Ah, but the 13-page report says clearly "For Internal Senate Use Only," so it's obviously not a campaign-related document. We particularly liked the report's "key finding" that "Sen. Kerry has a dismal voting record on enforcing existing budget rules."

Of course, even on the odd chance that the senator from Massachusetts were to win, Nickles won't be in the next Congress to consider any policy proposals.

Unfazed by the First Phase

No matter what, the key to most everything is to be confident. For example, voters in Santa Cruz, Calif., are to decide next Tuesday on a 30-year, half-cent sales tax to pay for widening a bottlenecked section of Highway 1 -- not the scenic portion. The road improvement project has been bitterly contested for years, with enviros blocking the proposal, saying it would just lead to more sprawl.

But the highway proposal is now before the voters, along with the sales-tax increase to fund it.
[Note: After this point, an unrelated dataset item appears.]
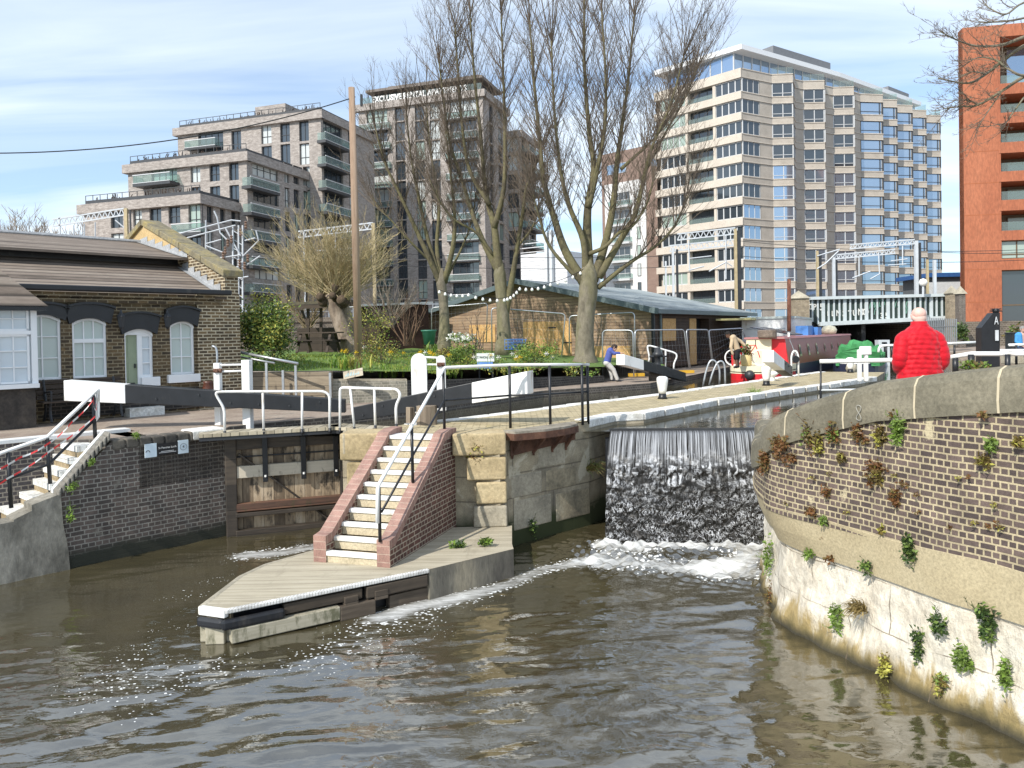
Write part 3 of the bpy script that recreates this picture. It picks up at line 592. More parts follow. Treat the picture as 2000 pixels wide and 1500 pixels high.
A = [LW.w(a, z, .05) for a, z in pr]; B = [LW.w(a, z, -.4) for a, z in pr]; m.face(A); m.face(B[::-1])
for i in range(len(pr)): j = (i+1) % len(pr); m.face([A[i], B[i], B[j], A[j]])
m.build('cement_buttress', BUTT, lw)
# steps climbing behind it
sst = thing('lockside_steps', LW.w(s_m, z_m-.3, -1), 'short flight of white edged steps up to the lock side, taped off', 'stairs')
tre = [((106,840),(182,840)), ((109,880),(163,876)), ((94,905),(149,900)), ((55,930),(130,926)), ((36,957),(104,950)), ((-10,980),(64,972)), ((-30,1003),(16,997))]
nstp = len(tre); 
for i in range(nstp):
    z1 = z_t - .02 - i*(z_t-(z_m-.02))/4.3 * .92 if i else GZ+.0
    sR = LW.p; a = G(tre[i][0][0], tre[i][0][1], z1); b = G(tre[i][1][0]+6, tre[i][1][1], z1); d = lt.copy()
    so_ = (b-LW.p).dot(lt); b = LW.w(so_, z1, -.34); a = LW.w(so_-.02, z1, -1.25); m = MB()
    q = [a, b, b+d*.42, a+d*.42]; zz = Vector((0,0,.34)); m.hexa([p-zz for p in q]+[p-Vector((0,0,.1)) for p in q]); s = m.build('step', mottled('worn_tan_step', [(.16,.12,.07), (.32,.25,.15), (.42,.36,.26)], 3, .9, .5) if i == 0 else MT['worn_tan_step'], sst)
    m = MB(); q = [a-d*.02, b-d*.02, b+d*.30, a+d*.30]; m.hexa([p-Vector((0,0,.102)) for p in q]+[p for p in q]); m.build('white_nosing', bricks('white_brick_nosing', (.74,.74,.71), (.66,.66,.63), (.42,.40,.36), .11, .3, .006, False) if i == 0 else MT['white_brick_nosing'], s)
m = MB(); LWb = [LW.w(s_a, 0, -1.27), LW.w(s_t+.9, 0, -1.27)]; FB = Fac(LWb[0], LWb[1]); FB.box(m, 0, FB.L, .4, GZ+.0, -.4, 0); o = m.build('retaining_wall', bricks('blue_grey_brick', (.06,.055,.06), (.10,.085,.085), (.27,.24,.20), .225, .078, .011, True), sst)
m = MB(); FB.box(m, FB.L-2.6, FB.L-.1, GZ, GZ+.06, -.3, .03); m.build('white_kerb', WHITE, sst)
# ------------------------------------------------------------------ weir
g = NG('falling_water'); v = g.coord('UV'); at = g.n('ShaderNodeSeparateXYZ'); g.l(v, at.inputs[0]); vv = at.outputs[1]
s1 = g.noise(g.coord('UV', (42, .7, 1)), 1.0, 6, .62); s2 = g.noise(g.coord('UV', (10, 6, 1)), 1.4, 3, .5, .9)
s3 = g.noise(g.coord('UV', (5.5, 4.2, 1)), 1.0, 3, .5, 2.2); s4 = g.noise(g.coord('UV', (11, 8, 1)), 1.0, 2, .5, 1.4)
rid = lambda q, w_: g.ramp(g.math('ABSOLUTE', g.math('SUBTRACT', q, .5)), [(0, 1), (w_, 0)])
top = g.ramp(s1, [(.42, .0), (.60, .66)]); brk = g.noise(g.coord('UV', (2.5, 8, 1)), 1.0, 6, .65, .8)
gap_ = g.ramp(g.noise(g.coord('UV', (10, .35, 1)), 1.0, 3, .5), [(.38, .12), (.50, 1)]); th_ = g.math('SUBTRACT', s2, g.math('MULTIPLY', vv, .10)); mid = g.mix(1, g.mix(1, g.ramp(th_, [(.35, 0), (.49, .9)]), g.ramp(brk, [(.42, .06), (.58, 1)]), 'MULTIPLY'), gap_, 'MULTIPLY')
low = g.mix(1, g.mix(1, rid(s3, .028), rid(s4, .03), 'ADD'), g.ramp(brk, [(.42, .08), (.60, .95)]), 'MULTIPLY')
k1 = g.ramp(g.math('ADD', vv, g.math('MULTIPLY', s2, .5)), [(.70, 0), (.98, 1)]); k2 = g.ramp(g.math('ADD', vv, g.math('MULTIPLY', s2, .7)), [(.98/2.2, 0), (1.0, 1)])
wf_ = g.mix(k1, top, mid); kk = g.math('MULTIPLY', g.math('ADD', vv, g.math('MULTIPLY', s1, .5)), .45); wf_ = g.mix(g.ramp(kk, [(.50, 0), (.78, 1)]), wf_, low)
lip = g.ramp(vv, [(.10, 0), (.17, 1)]); wf_ = g.mix(1, wf_, lip, 'MULTIPLY')
fb = g.n('ShaderNodeBsdfPrincipled', {'Base Color': (.60,.62,.65,1), 'Roughness': .4}); g.set(base=(.013,.012,.010), rough=.35, ior=1.25)
bp = g.n('ShaderNodeBump', {'Strength': .5, 'Distance': .02}); g.l(g.math('ADD', s2, g.math('MULTIPLY', wf_, .5)), bp.inputs['Height'])
for q in (g.b, fb): g.l(bp.outputs[0], q.inputs['Normal'])
mm = g.n('ShaderNodeMixShader'); g.l(wf_, mm.inputs[0]); g.l(g.b.outputs[0], mm.inputs[1]); g.l(fb.outputs[0], mm.inputs[2]); g.l(mm.outputs[0], g.out.inputs[0])
WEIR = g.m
wl, wr = G(1180,1062,0), G(1502,1066,0); cl = D(1192,846,15.2); cr = D(1486,846,14.9)
m = MB(); nxw, nyw = 150, 110; rows = []
pf = [(0,-.12,0),(0,-.02,.12),(.03,.0,.2),(.08,.03,.3)]
for j in range(nyw):
    t = j/(nyw-1); row = []
    for i in range(nxw):
        a = i/(nxw-1); c = cl.lerp(cr, a); b = wl.lerp(wr, a)
        if t < .08: q = t/.08; y = 1-q; p = Vector((c.x, c.y+.28*(1-q), UPZ+.035-.05*q*q)); v_ = t*1.9
        else:
            q = (t-.08)/.92; z = (UPZ-.015)*(1-q)-.1*q; dr = q**.55; p = Vector((c.x+(b.x-c.x)*dr, c.y+(b.y-c.y)*dr, z))
            stp = .03*math.sin(q*44+math.sin(a*31)*1.4)*min(1, q*2)+.012*math.sin(a*95+q*9)*math.sin(q*60+a*40)*min(1,q*2); p.y -= .09*q+stp; v_ = .15+(t-.08)/.92*2.0
        row.append((p, (a*2.9, v_)))
    rows.append(row)
for j in range(nyw-1):
    for i in range(nxw-1):
        q = [rows[j][i], rows[j+1][i], rows[j+1][i+1], rows[j][i+1]]; m.face([x[0] for x in q], 0, [x[1] for x in q])
wo = m.build('weir', WEIR, None, smooth=True); tag(wo, 'sheet of white streaked water falling over the weir between island and curved wall', 'weir')
m = MB(); m.beam(cl+Vector((-.3,.5,-.02)), cr+Vector((.4,.5,-.02)), .5, .10); 
m = MB(); m.beam(cl+Vector((-.1,.02,-.55)), cr+Vector((.2,.02,-.55)), .3, .9); m.build('weir_sill', BLACK, wo)
# ------------------------------------------------------------------ lower lock gates
GATEW = timber('wet_gate_planking', [(.05,.036,.024), (.17,.125,.08), (.38,.29,.19), (.55,.46,.34)], .20, False, .7, 9, .05, .7, ((.018,.014,.010), 3.2, .50))
PALEB = timber('pale_gate_rail', [(.22,.18,.13), (.45,.40,.31), (.58,.52,.42)], .5, True, .8, 9, .02, .5, ((.06,.045,.03), 3, .55))
RUSTB = timber('rust_stained_rail', [(.03,.022,.018), (.12,.06,.038), (.26,.13,.075)], .5, True, .75, 7, .02, .5, ((.05,.06,.02), 3, .56))
WETB = timber('wet_black_timber', [(.012,.010,.008), (.035,.027,.02), (.09,.07,.05)], .5, True, .6, 9, .02, .5)
H1, M1, H2 = D(444,840,15.1), D(676,830,15.9), D(806,828,14.95)
def gate_leaf(a, b, label):
    f = Fac(a, b); L = f.L; t = thing('lock_gate', (a.x, a.y, 0), label, 'lock gate', 'lower lock gate leaves')
    z = lambda v, u=560: f.px(u, v)[1]
    m = MB(); f.box(m, .05, L-.03, -.5, 1.98, -.12, -.04); m.build('planking', GATEW, t)
    for z0, z1, mt, o, nm in ((1.68,1.98,WETB,.06,'top_rail'),(1.12,1.36,PALEB,.07,'middle_rail'),(.46,.62,RUSTB,.10,'lower_rail'),(.36,.44,WETB,.13,'lower_rail'),(-.5,.10,WETB,.14,'bottom_rail'),(1.52,1.545,DARKM,.02,'tie_bar')):
        m = MB(); f.box(m, .12, L-.06, z0, z1, -.04, o); m.build(nm, mt, t, bevel=.012)
    m = MB(); f.box(m, -.06, .16, -.5, 2.02, -.14, .10); m.build('heel_post', WETB, t, bevel=.02)
    m = MB(); f.box(m, L-.15, L-.01, -.5, 2.02, -.14, .10); m.build('mitre_post', WETB, t, bevel=.02)
    m = MB(); m.beam(f.w(.2,1.6,.0), f.w(L-.3,.05,.0), .03, .12, 0, f.n); m.build('brace', WETB, t)
    return t, f
gl, gf = gate_leaf(H1, M1, 'weathered timber gate leaf fully in view, hung on the dark brick lock wall')
g2, gf2 = gate_leaf(M1 + Vector((.02,0,0)), H2, 'timber gate leaf mostly hidden behind the tan quoin stones and the brick stair')
for s in (.30, .62, .90):
    m = MB(); gf.box(m, gf.L*s-.05, gf.L*s+.05, 1.02, 2.0, .07, .12); o = m.build('iron_strap', BLACK, gl, bevel=.006); m = MB(); c = gf.w(gf.L*s, 1.14, .125); m.lathe(c, [(.022,-.02),(.022,.02)], 10); m.build('bolt_head', WHITE, o)
WALKW = timber('walkway_board', [(.20,.17,.12), (.40,.35,.25), (.50,.45,.35)], .16, False, .85, 9, .12, .5)
def walkway(f, s0, s1, label):
    t = thing('gate_walkway', f.w(s0, 2.06, .3), label, 'walkway', 'walkways on the lower gates'); m = MB(); f.box(m, s0, s1, 2.03, 2.095, .10, .62); m.build('boards', WALKW, t)
    m = MB(); f.box(m, s0, s1, 1.96, 2.03, .54, .60); m.build('bearer', DARKM, t)
walkway(gf, -.5, gf.L-.15, 'plank walkway along the front of the fully visible gate leaf'); walkway(gf2, .0, gf2.L+.1, 'plank walkway running behind the stair top to the island')
def tube_px(name, parent, mat, pts, d, r=.022, cr=.07, k=8):
    m = MB(); dd = d if hasattr(d, '__len__') else [d]*len(pts); m.tube(rounded([D(u, v, e) for (u, v), e in zip(pts, dd)], cr, 4), r, k); return m.build(name, mat, parent, smooth=True)
def gate_rail(label, hoop, posts, d):
    t = thing('gate_handrail', D(*hoop[0], d[0]), label, 'handrail', 'white handrails on the lower gates')
    us = [u for u, _ in hoop]; dep = lambda u: d[0]+(d[1]-d[0])*(u-us[0])/(us[-1]-us[0])
    tube_px('hoop_rail', t, WHITE, hoop, [dep(u) for u, _ in hoop], .026, .10)
    for (a, b) in posts: tube_px('post', t, WHITE, [a, b], [dep(a[0])]*2, .024)
    for u, v in [hoop[0], hoop[-1]] + [b for _, b in posts]:
        m = MB(); p = D(u, v, dep(u)); m.lathe(p-Vector((0,0,.10)), [(.02,0),(.036,.01),(.036,.05),(.028,.06),(.028,.10)], 8); m.build('socket', BLACK, t, smooth=True)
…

One question, of course, is whether that tax would be adequate.

"We're confident that [the sales tax] would fulfill the first phase [of the widening project], though we're not sure what the first phase entails," Karena Pushnik, a regional transportation planner, told the San Francisco Chronicle last week.

That's confidence.

Getting New Terms

Keeping up with well-known area folks getting recent appointments . . . President Bush over the summer named Madeleine C. Will, former assistant secretary of education for special education and rehabilitative services and former spouse of columnist George Will, to another term as chairman of the President's Committee for People with Intellectual Disabilities. Bush reappointed to that committee the Rev. Lon N. Solomon, senior pastor of the McLean Bible Church, which has planned an $18.5 million center for disabled children. Solomon also serves as chairman of the board of the executive committee of Jews for Jesus.